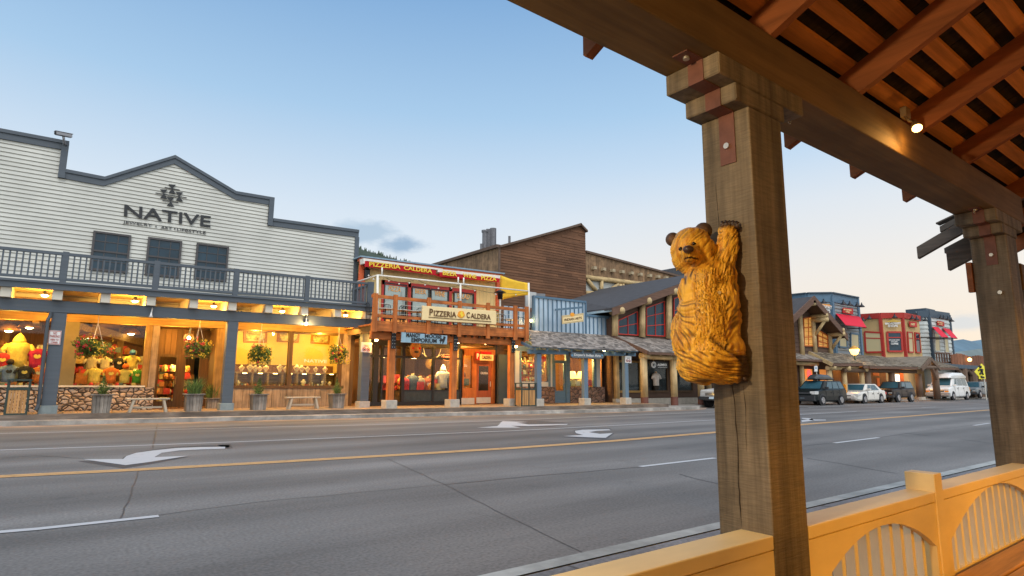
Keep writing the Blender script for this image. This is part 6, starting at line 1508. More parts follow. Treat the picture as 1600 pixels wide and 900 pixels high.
t = fsign(B, A, ((1272, 486), (1300, 489), (1300, 478), (1272, 474)), 'white arched lettering partly hidden behind the log gable roof', [('BROADWAY', .0, .5, 1, 1), ('SHOPS', .45, 0, .9, .45)], None, sign_white, panel=False)
fslab(m := MB(), B, A, [(1284, 475), (1296, 476), (1300, 479.5), (1282, 478.5)], .16, .03); fin('emblem', m, MATS['sign_orange'], t)
for p0 in (1280,): face(m := MB(), B, A, .15, 3, 3, .15)
# --- tan corner building
tb = thing('shop_building', 'tan corner building with red trim and BROADWAY SHOPS lettering', 'shop building', (66, YF+2, .2))
S, B, A, E_ = three_faces(1345, 1378.5, 1412.5, 1438, YF+.4, None, .15)
zS, zB, zA, zE = ztop(S, 491), ztop(B, 489), ztop(A, 488.5), ztop(E_, 494)
TB = (S, B, A, E_)
for p, q2, z0, z1 in ((S, B, zS, zB), (B, A, zB, zA), (A, E_, zA, zE)):
    face(m := MB(), p, q2, .15, z0, z1, .15); fin('wall', m, tan_wall, tb); d = (q2-p).normalized(); nrm = v(d.y, -d.x, 0); m = MB()
    m.hexa([v(p.x, p.y, z0-.55)+nrm*.14, v(q2.x, q2.y, z1-.55)+nrm*.14, v(q2.x, q2.y, z1-.55), v(p.x, p.y, z0-.55), v(p.x, p.y, z0)+nrm*.2, v(q2.x, q2.y, z1)+nrm*.2, v(q2.x, q2.y, z1), v(p.x, p.y, z0)]); fin('cornice', m, red_trim, tb)
for p in (B, A): d = .13; m = MB(); m.box(p.x-d, p.x+d, p.y-d, p.y+d, 3.2, ztop(p, 491)); fin('corner_board', m, red_trim, tb)
m = MB().prism([v(p.x, p.y, z-.4) for p, z in ((S, zS), (B, zB), (A, zA), (E_, zE))]+[v(E_.x, E_.y+12, zE-.4), v(S.x, E_.y+12, zE-.4)], (0, 0, .2)); fin('flat_roof', m, dkroof, tb)
fwin(tb, S, B, ((1351, 518.5), (1377, 520), (1380, 550), (1353, 550.5)), red_trim, dimglow, 0, .3, .17); fwin(tb, B, A, ((1386, 519), (1408, 519), (1410, 549), (1388, 549)), red_trim, win_dark, 0, .28, .17)
fwin(tb, A, E_, ((1418, 519), (1425, 519.5), (1427, 550.5), (1420, 550)), red_trim, dimglow, 0, .3, .13); fwin(tb, A, E_, ((1429.5, 520), (1436, 521), (1438.5, 551), (1431.5, 550.5)), red_trim, win_dark, 0, .3, .13)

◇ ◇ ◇

**Problem requirements:** Transcribe the material exactly, keeping every word and none of the pictures.

**Output for this exercise:**
Keep writing the Blender script for this image. This is part 6, starting at line 1508. More parts follow. Treat the picture as 1600 pixels wide and 900 pixels high.
t = fsign(B, A, ((1272, 486), (1300, 489), (1300, 478), (1272, 474)), 'white arched lettering partly hidden behind the log gable roof', [('BROADWAY', .0, .5, 1, 1), ('SHOPS', .45, 0, .9, .45)], None, sign_white, panel=False)
fslab(m := MB(), B, A, [(1284, 475), (1296, 476), (1300, 479.5), (1282, 478.5)], .16, .03); fin('emblem', m, MATS['sign_orange'], t)
for p0 in (1280,): face(m := MB(), B, A, .15, 3, 3, .15)
# --- tan corner building
tb = thing('shop_building', 'tan corner building with red trim and BROADWAY SHOPS lettering', 'shop building', (66, YF+2, .2))
S, B, A, E_ = three_faces(1345, 1378.5, 1412.5, 1438, YF+.4, None, .15)
zS, zB, zA, zE = ztop(S, 491), ztop(B, 489), ztop(A, 488.5), ztop(E_, 494)
TB = (S, B, A, E_)
for p, q2, z0, z1 in ((S, B, zS, zB), (B, A, zB, zA), (A, E_, zA, zE)):
    face(m := MB(), p, q2, .15, z0, z1, .15); fin('wall', m, tan_wall, tb); d = (q2-p).normalized(); nrm = v(d.y, -d.x, 0); m = MB()
    m.hexa([v(p.x, p.y, z0-.55)+nrm*.14, v(q2.x, q2.y, z1-.55)+nrm*.14, v(q2.x, q2.y, z1-.55), v(p.x, p.y, z0-.55), v(p.x, p.y, z0)+nrm*.2, v(q2.x, q2.y, z1)+nrm*.2, v(q2.x, q2.y, z1), v(p.x, p.y, z0)]); fin('cornice', m, red_trim, tb)
for p in (B, A): d = .13; m = MB(); m.box(p.x-d, p.x+d, p.y-d, p.y+d, 3.2, ztop(p, 491)); fin('corner_board', m, red_trim, tb)
m = MB().prism([v(p.x, p.y, z-.4) for p, z in ((S, zS), (B, zB), (A, zA), (E_, zE))]+[v(E_.x, E_.y+12, zE-.4), v(S.x, E_.y+12, zE-.4)], (0, 0, .2)); fin('flat_roof', m, dkroof, tb)
fwin(tb, S, B, ((1351, 518.5), (1377, 520), (1380, 550), (1353, 550.5)), red_trim, dimglow, 0, .3, .17); fwin(tb, B, A, ((1386, 519), (1408, 519), (1410, 549), (1388, 549)), red_trim, win_dark, 0, .28, .17)
fwin(tb, A, E_, ((1418, 519), (1425, 519.5), (1427, 550.5), (1420, 550)), red_trim, dimglow, 0, .3, .13); fwin(tb, A, E_, ((1429.5, 520), (1436, 521), (1438.5, 551), (1431.5, 550.5)), red_trim, win_dark, 0, .3, .13)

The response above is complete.